Shrine Parade route to Children’s Festival in Boitanio Park.

Shrine Parade route to Children’s Festival in Boitanio Park.

Shrine Parade will lead way to annual 2016 Children’s Festival

Starting off with a Shrine parade and featuring about a dozen Shrine clowns the Children’s Festival May 28 promises to be a special treat.

Starting off with a Shrine parade and featuring about a dozen Shrine clowns the annual Children’s Festival Saturday, May 28 promises to be an extra special treat.

The Shrine presence at the festival will be part of the activities planned for the Shriners of BC and Yukon Spring Ceremonial 2016 convention taking place in the lakecity May 26-28, says local Shriner Tom Barr.

“We’d like to see as many people out for the parade and the activities in Boitanio Park as possible to shine a light on the Shrine’s continued focus on children’s health and happiness,” Barr says.

The Shrine Parade, featuring floats, trademark Shrine cars, scooters, and clowns, local dignitaries, and more will wind through the city to Boitanio Park for the annual Children’s Festival.

About a dozen Shrine clowns will be on site to join other community groups in providing a day of entertainment for children and their families, Barr says.

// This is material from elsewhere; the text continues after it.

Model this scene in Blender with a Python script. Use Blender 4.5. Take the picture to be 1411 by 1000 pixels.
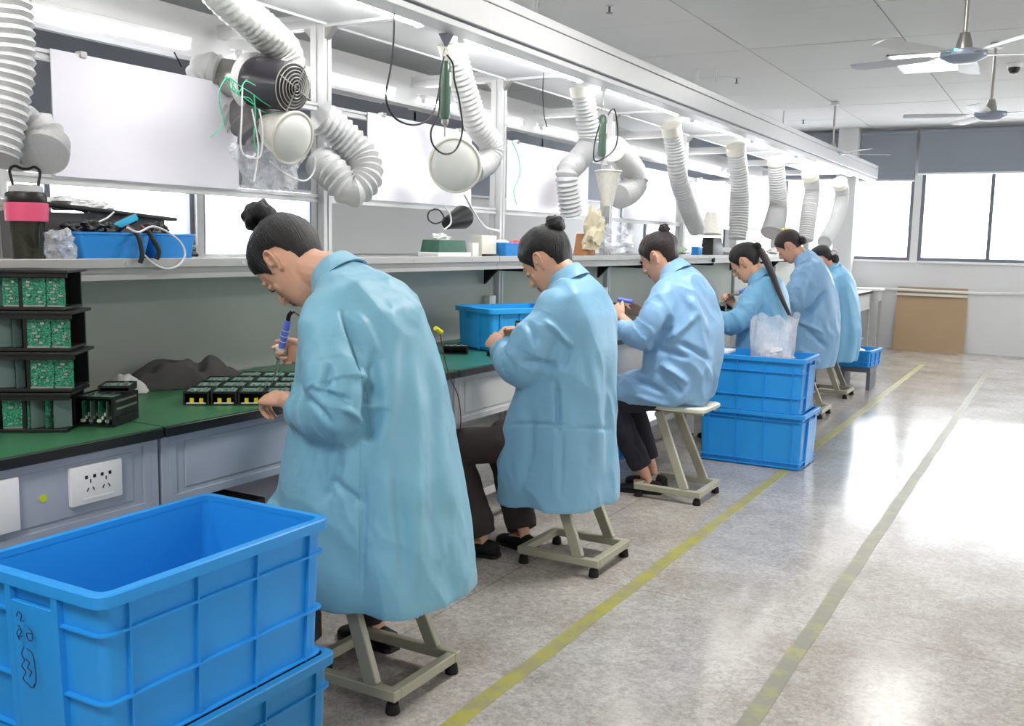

The Shrine Parade starts at 10 a.m. Saturday, May 28 and travels from Comer Street down Third Avenue turning left along Oliver Street to Eighth Avenue, then along Borland Street to the Cariboo Memorial Complex and Boitanio Park where the Children’s Festival takes place from 10 a.m. to 3 p.m.

People can join the fun and follow the Children’s Festival float (the last float) to Boitanio Park for the festival, says Dawn Wall, child care consultant with the Child Care Resource and Referral Centre which is hosting the Children’s Festival with the Women’s Contact Society and help from the Shriners and local arts and community groups.

“It will be a really big festival this year,” Wall says.

She says they will have 37 booths including activities such as working with clay, painting, bubble blowing, face painting, big toys, Shrine clowns, plus local and visiting entertainers.

Among the entertainers will be the Barefoot Caravan five-piece band from the Okanagan Valley performing indigenous music from around the world in various languages and with various instruments.

Wall says local firefighters will be there with their dunk tank. And RCMP officers will also be there to play fun soccer games with the children. There will also be displays on water conservation, waste management and garden composting.

“All of the activities are free,” Wall says. “The only thing people have to pay for is the food, but we have also asked the food vendors to keep their rates as low as possible.”

She says there will be five food vendors on site. “This is a family festival and we want everyone to be able to participate in everything.”